The allowance for loan and lease losses
maintained by TCF may not be sufficient.
All borrowers carry the potential to default and TCF’s
remedies to recover may not fully satisfy the obligations
owed to TCF. TCF maintains an allowance for loan losses,
which is a reserve established through a provision for loan
losses charged to expense, which represents management’s
best estimate of probable credit losses that have been
incurred within the existing portfolio of loans. The level
of the allowance for loan losses reflects management’s
continuing evaluation of industry concentrations, specific
credit risks, loan loss experience, current loan portfolio
quality, present economic, political and regulatory
conditions and unidentified losses in the current loan
portfolio. The determination of the appropriate level of
the allowance for loan losses involves a high degree of
subjectivity and requires management to make significant
estimates of current credit risks using qualitative and
quantitative factors, each of which is subject to significant
change. Changes in economic conditions affecting
borrowers, new information regarding existing loans,
identification of additional problem loans and other
factors may require an increase in the allowance for loan
losses. In addition, bank regulatory agencies periodically
review TCF’s allowance for loan losses and may require an
increase in the provision for loan losses or the recognition
of additional loan charge-offs, based on judgments
different than those of management.
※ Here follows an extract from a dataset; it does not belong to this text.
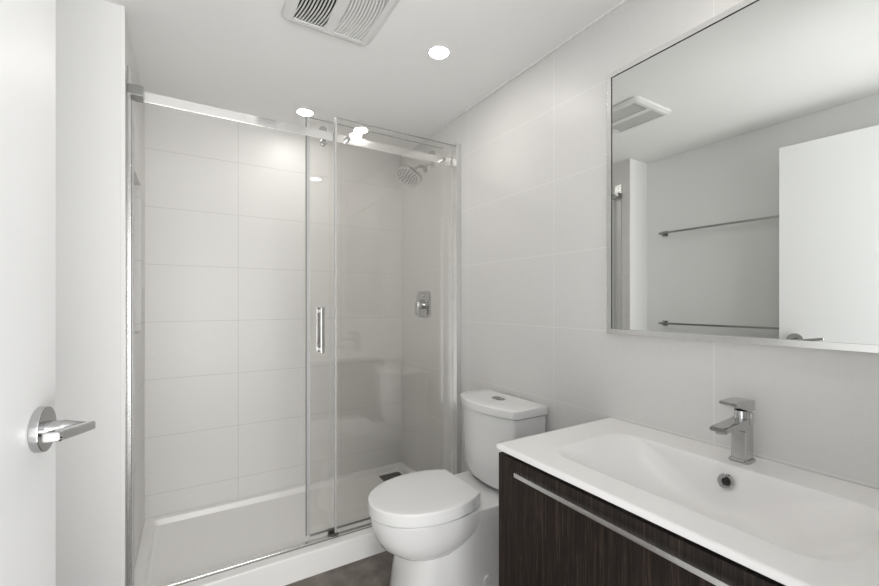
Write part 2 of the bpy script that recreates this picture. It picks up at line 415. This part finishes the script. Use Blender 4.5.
# ------------------------------------------------------------------ toilet
def toilet():
    cy = 1.388
    t = thing('toilet', 'white two-piece toilet with closed lid between vanity and shower', 'toilet', (.95, cy, 0))
    prof = [(0, .715), (.08, .83), (.18, .925), (.32, .99), (.45, 1.0), (.58, .965), (.70, .885), (.80, .77), (.88, .625), (.94, .455), (.98, .27), (.995, .13)]
    def egg(xb, xf, wm, z, rear=1.0):
        pts = [(xb + (xf - xb) * s, cy + wm * w_ * (rear if s < .1 else 1), z) for s, w_ in prof] + [(xf, cy, z)]
        return pts + [(x, 2 * cy - y, zz) for x, y, zz in pts[:-1][::-1]]
    # bowl with its skirted pedestal
    cy = 1.400
    b = MB()
    full = [(0, .93), (.08, .95), (.18, .975), (.32, .998)] + prof[4:]
    thin, prof[:] = prof[:], full
    b.loft([egg(.86, .735, .070, .240), egg(.87, .690, .104, .247), egg(.90, .643, .132, .264), egg(.93, .608, .150, .292), egg(.97, .585, .161, .330), egg(.99, .576, .165, .366),
            egg(1.0, .572, .166, .392), egg(1.0, .572, .166, .4005), egg(1.0, .574, .1645, .403), egg(1.0, .579, .161, .404)])
    prof[:] = thin
    def skirt(xf, wf, wb, z):
        xs = [(xf, 0), (xf + .004, .30), (xf + .016, .58), (xf + .036, .80), (xf + .065, .94), (xf + .10, 1.0)]
        half = [(x, wf * k) for x, k in xs] + [(.86, wf + (wb - wf) * .5), (.95, wf + (wb - wf) * .85), (1.06, wb), (1.245, wb)]
        r = [(x, cy + w_, z) for x, w_ in half]
        return r + [(x, cy - w_, z) for x, w_ in half[1:][::-1]]
    b.loft([skirt(.654, .143, .164, 0), skirt(.659, .140, .162, .06), skirt(.671, .135, .161, .16), skirt(.69, .128, .162, .24), skirt(.74, .128, .166, .36), skirt(.77, .129, .168, .398), skirt(.775, .125, .164, .4035)])
    bw = b.build('bowl', 'white_gloss', t, 50)
    MB().cyl((.975, cy - .146, .132), (.975, cy - .164, .132), .019, .017, bev=.003).build('bolt_cap', 'white_gloss', bw)
    MB().cyl((.975, cy + .146, .132), (.975, cy + .164, .132), .019, .017, bev=.003).build('bolt_cap', 'white_gloss', bw)
    MB().loft([egg(.955, .602, .148, .4043), egg(.955, .600, .150, .4055), egg(.955, .600, .150, .4110)]).build('seat', 'seat', t)
    ld = MB().loft([egg(.965, .569, .173, .4110), egg(.967, .5655, .176, .4125), egg(.967, .565, .176, .4505), egg(.9665, .5665, .175, .4545), egg(.965, .571, .172, .457), egg(.955, .597, .153, .4583), egg(.90, .69, .08, .459)])
    ld.build('lid', 'seat', t, 50)
    for s in (-1, 1): MB().cyl((.975, cy + s * .070 - .022, .422), (.975, cy + s * .070 + .022, .422), .011, bev=.002).build('hinge', 'seat', t)
    cy = 1.388
    def tank(z, hw, x0, bow, k=10, xb=1.243, r=.007):
        pts = [(xb, cy + hw, z)]
        for i in range(2 * k + 1):
            s = 1 - i / k
            e_ = max(0, abs(s) - .93) / .07
            x = x0 - bow * (1 - s * s) + r * (1 - math.sqrt(max(0, 1 - e_ * e_)))
            pts.append((x, cy + s * hw, z))
        pts.append((xb, cy - hw, z))
        return pts
    tk = MB().loft([tank(.4045, .150, 1.145, .03), tank(.417, .168, 1.120, .038), tank(.435, .178, 1.105, .044), tank(.48, .183, 1.097, .047), tank(.56, .185, 1.092, .048), tank(.66, .186, 1.089, .05), tank(.7305, .187, 1.087, .05), tank(.7306, .180, 1.095, .05), tank(.7345, .180, 1.095, .05)])
    tk.build('tank', 'white_gloss', t, 50)
    tl = MB().loft([tank(.7345, .188, 1.085, .05), tank(.736, .194, 1.079, .052, xb=1.248), tank(.763, .196, 1.077, .052, xb=1.248), tank(.768, .194, 1.080, .052, xb=1.247), tank(.771, .188, 1.086, .051, xb=1.243), tank(.7722, .13, 1.12, .04, xb=1.21)])
    lo = tl.build('tank_lid', 'white_gloss', t, 50)
    bt = MB().loft([[(1.150 + x, cy + y, z) for x, y in rrect(0, 0, hx, hy, .012, 6)] for z, hx, hy in ((.767, .018, .031), (.7745, .018, .031), (.776, .016, .029))])
    fb = bt.build('flush_button', 'grey_metal', lo)
    MB().box(1.1335, 1.1665, cy - .0008, cy + .0008, .7758, .7764).build('button_split', 'black', fb)
toilet()

# ------------------------------------------------------------------ vanity
VX, VY0, VY1, VZ = .747, Y0 + .005, .911, .79
def vanity():
    t = thing('vanity_cabinet', 'dark brown wood vanity cabinet under the white basin', 'cabinet', (1.0, .5, 0))
    MB().box(VX + .026, W - .002, VY0 + .006, VY1 - .006, .16, .66).box(VX + .026, W - .002, VY0 + .006, VY0 + .024, .66, .766).box(VX + .026, W - .002, VY1 - .024, VY1 - .006, .66, .766).box(VX + .08, W - .05, VY0 + .03, VY1 - .03, 0, .16).build('carcass', 'wood', t)
    d = MB().box(VX + .006, VX + .025, VY0 + .004, VY1 - .004, .165, .764, .001).build('drawer_front', 'wood', t)
    h = MB()
    hx = VX - .020
    h.box(hx, hx + .004, .140, .815, .7325, .7425, .0006)
    h.box(hx, VX + .0055, .140, .815, .7415, .7435, .0005)
    h.build('handle', 'frame', d)
vanity()
def washbasin():
    t = thing('washbasin', 'white one-piece vanity top with a wide shallow rectangular sink', 'sink', (1.0, .5, .77))
    n_ = 14
    def rr(x0, x1, y0, y1, r, z): return [(x, y, z) for x, y in rrect((x0 + x1) / 2, (y0 + y1) / 2, (x1 - x0) / 2, (y1 - y0) / 2, r, n_)]
    X0, X1 = VX, W - .001
    bx0, bx1, by0, by1 = .828, 1.140, .200, .797
    rings = [rr(bx0 + .05, bx1 - .05, by0 + .16, by1 - .16, .05, .679), rr(bx0 + .015, bx1 - .012, by0 + .06, by1 - .06, .06, .679), rr(bx0 - .012, bx1 + .012, by0 - .012, by1 + .012, .06, .7745), rr(X0 + .02, X1 - .02, VY0 + .02, VY1 - .02, .004, .7745), rr(X0 + .001, X1, VY0, VY1 - .001, .004, .7745), rr(X0, X1, VY0, VY1, .004, .776), rr(X0, X1, VY0, VY1, .004, VZ - .003), rr(X0 + .003, X1 - .001, VY0 + .003, VY1 - .003, .004, VZ), rr(X0 + .008, X1 - .006, VY0 + .008, VY1 - .008, .004, VZ), rr(bx0 - .006, bx1 + .006, by0 - .006, by1 + .006, .066, VZ), rr(bx0 - .003, bx1 + .003, by0 - .003, by1 + .003, .064, VZ)]
    # rim then sides: the ends slope gently, front and back steeper
    for k, (dz, f, e_) in enumerate(((0, 0, 0), (.0012, .003, .004), (.004, .006, .010), (.012, .010, .022), (.030, .015, .045), (.055, .022, .080), (.078, .030, .115), (.092, .039, .142), (.100, .052, .165), (.104, .074, .195), (.105, .100, .230))):
        rings.append(rr(bx0 + f, bx1 - f * .8, by0 + e_, by1 - e_, min(.062 + 1.3 * e_, (bx1 - bx0 - 1.8 * f) / 2 - .004), VZ - dz))
    MB().loft(rings, True, True).build('basin_top', 'basin', t, 60)
    # overflow hole on the back slope, facing forward and up
    c = Vector((1.1220, .490, .7525)); ax = Vector((-.955, 0, .30)).normalized()
    o = MB().ring(c, ax, .0095, .0185, .004).build('overflow_ring', 'chrome', t)
    MB().cyl(c - ax * .002, c + ax * .0012, .010, n=24).build('overflow_hole', 'black', o)
    MB().cyl((.985, .50, .6845), (.985, .50, .6875), .030, bev=.001, n=32).build('waste_plug', 'basin', t)
washbasin()
def faucet():
    y, x = .486, 1.196
    t = thing('faucet', 'chrome single-lever square faucet on the back edge of the basin', 'faucet', (x, y, VZ))
    MB().loft([[(a, b, z) for a, b in rrect(x, y, hx, hy, .008, 5)] for z, hx, hy in ((VZ + .0002, .0245, .023), (VZ + .006, .0245, .023), (VZ + .008, .0225, .021))]).build('base_plate', 'chrome', t)
    bd = MB().loft([[(a + off, b, z) for a, b in rrect(x, y, hx, hy, .005, 5)] for z, hx, hy, off in ((VZ + .008, .021, .0178, 0), (VZ + .095, .021, .0178, 0), (VZ + .097, .021, .0178, 0))])
    bd.cyl((x - .002, y, VZ + .096), (x - .002, y, VZ + .128), .0165, .0155, n=28)
    bd.box(x + .004, x + .021, y - .0185, y + .0185, VZ + .096, VZ + .124, .002)
    bd.build('body', 'chrome', t)
    sp = MB()
    sec = [(x - .010, VZ + .070, VZ + .110), (x - .030, VZ + .084, VZ + .108), (x - .060, VZ + .089, VZ + .106), (x - .100, VZ + .0910, VZ + .1045), (x - .116, VZ + .090, VZ + .1035), (x - .122, VZ + .092, VZ + .1015)]
    sp.loft([[(xx, y + a, (z0 + z1) / 2 + b) for a, b in rrect(0, 0, .0185, (z1 - z0) / 2, .0035, 4)] for xx, z0, z1 in sec])
    so = sp.build('spout', 'chrome', t)
    MB().cyl((x - .110, y, VZ + .093), (x - .110, y, VZ + .087), .011, n=24).build('aerator', 'grey_metal', so)
    lv = MB()
    sec = [(x + .0215, .128, .152), (x + .018, .1265, .155), (x - .005, .128, .158), (x - .040, .138, .1585), (x - .060, .145, .1575), (x - .072, .1490, .1575), (x - .075, .151, .156)]
    lv.loft([[(xx, y + a, VZ + (z0 + z1) / 2 + b) for a, b in rrect(0, 0, .0195, (z1 - z0) / 2, .0009 if z1 - z0 < .004 else .0024, 4)] for xx, z0, z1 in sec])
    lv.build('lever', 'chrome', t)
faucet()

# ------------------------------------------------------------------ mirror
def mirror():
    y0, y1, z0, z1 = .100, .911, 1.083, 1.979
    t = thing('wall_mirror', 'large rectangular mirror in a thin silver frame above the basin', 'mirror', (W, .5, z0))
    MB().box(W - .0165, W - .001, y0 + .004, y1 - .004, z0 + .004, z1 - .004).build('mirror_glass', 'mirror', t)
    f = MB(); d, fw = .020, .017
    f.box(W - d, W - .0005, y0, y1, z0, z0 + fw, .0012).box(W - d, W - .0005, y0, y1, z1 - fw, z1, .0012)
    f.box(W - d, W - .0005, y0, y0 + fw, z0 + fw, z1 - fw, .0012).box(W - d, W - .0005, y1 - fw, y1, z0 + fw, z1 - fw, .0012)
    fo = f.build('frame', 'frame', t)
    g_ = MB(); k = .0016; xx = W - .0180
    g_.box(xx, W - .0166, y0 + fw, y1 - fw, z1 - fw - k, z1 - fw).box(xx, W - .0166, y1 - fw - k, y1 - fw, z0 + fw, z1 - fw)
    g_.build('recess_shadow_strip', 'black', fo)  # black strips painting in the recess shadow along the frame's top and far side
mirror()

# ------------------------------------------------------------------ towel bars on the left wall
def towel_bar(z, label):
    t = thing('towel_bar', label, 'towel bar', (XL, 1.27, z), 'towel bars on the left wall')
    for y in (1.640, .905):
        p = MB().box(XL + .0005, XL + .008, y - .018, y + .018, z - .018, z + .018, .001)
        p.box(XL + .006, XL + .044, y - .009, y + .009, z - .009, z + .009, .001)
        p.build('post', 'grey_metal', t)
    MB().box(XL + .040, XL + .051, .885, 1.662, z - .006, z + .006, .001).build('bar', 'grey_metal', t)
towel_bar(1.676, 'slim chrome towel bar on the left wall seen in the mirror, the upper one')
towel_bar(1.044, 'slim chrome towel bar on the left wall seen in the mirror, the lower one')

# ------------------------------------------------------------------ ceiling fan grille and downlights
def fan():
    x0, x1, y0, y1 = .280, .606, 1.212, 1.540
    cx, cy = (x0 + x1) / 2, (y0 + y1) / 2; h = (x1 - x0) / 2
    t = thing('exhaust_fan', 'square white ceiling exhaust fan grille with two banks of curved slats', 'exhaust fan', (cx, cy, H))
    # frame: outer rounded square with two rectangular openings
    b = MB()
    z0, z1 = H - .0005, H - .018
    def loop(hh, r, z): return [(x, y, z) for x, y in rrect(cx, cy, hh, hh, r, 6)]
    b.loft([loop(h, .03, z0), loop(h, .03, H - .008), loop(h - .006, .028, H - .014), loop(h - .020, .022, z1)], False, False)
    fw = .036; mid = .018; hy = h - fw
    hole = [(x0 + fw, cx - mid), (cx + mid, x1 - fw)]
    # flat face as strips round the openings
    b.box(x0 + .019, x1 - .019, y0 + .019, y0 + fw, z1, z1 + .003); b.box(x0 + .019, x1 - .019, y1 - fw, y1 - .019, z1, z1 + .003)
    b.box(x0 + .019, x0 + fw, y0 + fw, y1 - fw, z1, z1 + .003); b.box(x1 - fw, x1 - .019, y0 + fw, y1 - fw, z1, z1 + .003)
    b.box(cx - mid, cx + mid, y0 + fw, y1 - fw, z1, z1 + .003)
    b.build('grille_frame', 'fan', t)
    MB().box(x0 + fw - .004, x1 - fw + .004, y0 + fw - .004, y1 - fw + .004, H - .0045, H - .001).build('dark_opening', 'black', t)
    for k, (a, c_) in enumerate(hole):
        ns = 10; pitch = (c_ - a) / ns
        for i in range(-1, ns + 1):
            xc = a + pitch * (i + .5)
            # each slat is a blade that bows sideways along its length
            rows = []
            for j in range(15):
                s = -1 + 2 * j / 14; y = cy + s * (hy + .002)
                bow = .016 * (1 - s * s) - .010
                tilt = .0035 if k == 0 else -.0035
                xx = xc + bow
                th = .0024 if k == 0 else .0032
                rows.append([(xx - th, y, z1 + .0032), (xx + th, y, z1 + .0032), (xx + th + tilt, y, z1 + .0125), (xx - th + tilt, y, z1 + .0125)])
            m_ = MB().loft(rows); m_.build('slat', 'fan', t)
fan()
def downlight(x, y, label, strength=1):
    t = thing('downlight', label, 'ceiling light', (x, y, H), 'recessed ceiling downlights')
    MB().ring((x, y, H - .0003), (0, 0, -1), .0385, .047, .004, 48).build('trim_ring', 'fan', t)
    MB().cyl((x, y, H - .0005), (x, y, H - .003), .0387, n=48).build('lens', 'lens', t)
downlight(.872, 1.427, 'round recessed downlight lit in the ceiling in front of the shower')
downlight(.535, 2.251, 'round recessed downlight lit in the ceiling inside the shower')
downlight(.900, .400, 'round recessed downlight lit in the ceiling over the vanity basin')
An increase in the
allowance for loan losses would result in a decrease in net
income, and possibly risk-based capital, and could have
a material adverse effect on TCF’s financial condition and
results of operations.
TCF’s earnings are significantly affected by
the fiscal and monetary policies of the federal
government and its agencies.
The policies of the Federal Reserve impact TCF significantly.
The Federal Reserve regulates the supply of money and
credit in the U.S. Its policies directly and indirectly
influence the rate of interest earned on loans and paid on
borrowings and interest-bearing deposits and also affect
the value of financial instruments that TCF holds. Those
policies determine to a significant extent the cost of funds
for lending and investing. Changes in those policies are
beyond TCF’s control and are difficult to predict. Federal
Reserve policies can also affect TCF’s borrowers, potentially
increasing the risk that they may fail to repay their loans.